Use your skills to volunteer – and take a step up the career ladder along the way

Posted over 1 year ago By Dale Archer


As we celebrate Volunteers Week 2019, we talked to Vanessa Johnson at Governors for Schools about how skills-based volunteering can be good for your career and your community.  
Becoming a school governor can lead to a better future for you, your career and the young people in your area. You’ll develop new skills, build your network and gain board-level experience - all while giving back to your community. So how can you get involved – and how will your career benefit? 

“In my last interview I told the interviewer I was a governor. She recognised the value of the role and asked why it wasn’t on my CV”

What does a school governor do?
School governors have the power to improve education for children. The governing board helps schools run efficiently and effectively, supporting and challenging the headteacher and making sure public money is spent responsibly.
As a school governor, you’ll set the school’s vision, manage the school’s finances, and analyse educational outcomes. Governors are also involved in the school community, so you’ll see the impact of your decisions first-hand. 
Being a school governor is a chance to experience leadership at board level at any point in your career. You’ll develop transferable skills and having school governance on your CV is a worthy addition - employers recognise the skills you gain in the role and how it can grow existing skills.

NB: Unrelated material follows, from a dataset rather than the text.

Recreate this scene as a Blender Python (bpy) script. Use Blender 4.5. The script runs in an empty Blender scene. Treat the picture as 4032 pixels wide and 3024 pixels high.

You can use your existing skills – and learn how to apply them in a different context – as well as learning about areas outside your usual role

Finance – You’ll review and approve large budgets of over £1million as part of the governing board. You’ll work to find the best ways to manage the money available, prioritising and making often tough decisions.  Governors with finance expertise are always needed. The role enables you to use your skills in a different way to your day job so you can broaden your perspective. 
HR – It’s the governing board’s job to recruit the headteacher and performance manage them in the role. A crucial part of being a governor is supporting and challenging the headteacher – skills that are valuable in any workplace. 
Strategy – Decisions you make as a governor will directly affect the school and the children. As a governing board you’ll set the ethos of the school and discuss the vision for the future. You’ll also review the school’s development plan. 
Data analysis – You‘ll make informed decisions based on data, reviewing the data to make sure the school is on the track to success. 
Analytical thinking – Governors need to solve problems quickly and effectively to make sure the school runs as efficiently as possible. As a governor, you’ll challenge the status quo by analysing the best processes for the school and asking challenging questions. 
These are all skills that can enhance how you perform in your day job, and the specific expertise and experience of ICAEW members can bring valuable insight to a school’s governing body. 

“The skills and confidence gained from being a governor and taking on increasing levels of responsibility contributed to my success in gaining a promotion to departmental manager at work.”

How do you become a school governor?
Governors for Schools post school governor vacancies on so you can search for a role there. You can also apply directly with Governors for Schools and the charity will help match your specific skillset with a local school in need. 
Is there any support available?
Governors for Schools offers free training and support, including regular webinars and access to its online information service, to make sure you’re effective from your first day in the role.
Although focused on the role of charity trustees, ICAEW’s online trustee training modules also contain modules that are applicable to school governors.